A: Jimmy was a proven winner. He knew how to get the best out of players. He knew how to motivate players; he knew how to push their right buttons and get the best out of them. He was a great leader, a great motivator and a great communicator, too. I loved him. I enjoyed playing for him.

Q: What is the difference in preparing for a football game compared to "Dancing with the Stars?"

A: The difference would be in football I was doing that my whole life. Football became second nature to me. Going on the show "Dancing with the Stars" wasn't quite as second nature to me. So, being exposed to the possibility of not performing at my peak level and not looking good in the middle of the performances was something I had to overcome mentally.
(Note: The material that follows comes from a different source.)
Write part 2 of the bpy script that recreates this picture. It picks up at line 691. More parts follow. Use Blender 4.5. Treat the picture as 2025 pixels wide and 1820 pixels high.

Taking the things I learned playing football and applying them to "Dancing with the Stars" is what I did, and understanding how to prepare myself really helped me with "Dancing with the Stars."

Q: What are your thoughts on the new rule in the NFL that says a running back is not allowed to lower their head while running with the ball?

A: Well, I understand why the rule is there and why they're trying to protect players. But I think it's kind of a catch-22 rule. It's a rule that really may not apply in this particular case. I mean, you're asking guys that have to sacrifice their bodies to get an extra yard so his team can have a first down or run the clock out, and you're trying to tell them he can't lower his head to fight for that extra yard. It will be interesting to me to see how they police that rule. The referees already have their hands full policing everything else on the field, let alone a running back lowering his head.

Q: What do you think the Cowboys need to do to get back to being an annual Super Bowl contender like they were when you were playing?

A: It's hard to say what they need to do to be one annually, but I think one of the things we need to do is upgrade our offensive line. We need to protect the quarterback a lot better, but we also need to show that balance that we showed in the '90s. I think if we can show that now, we can probably increase our chances of making the playoffs and also doing well in the playoffs.

Q: With offenses throwing the ball so much more in today's game, do you think your career rushing record will ever be broken?

A: Yes, I think somebody will one day come up and break my record just like I was able to come up and break Walter Payton's record. There were a lot of folks who thought that record would never be touched. I would be very naive to think this record would stand forever.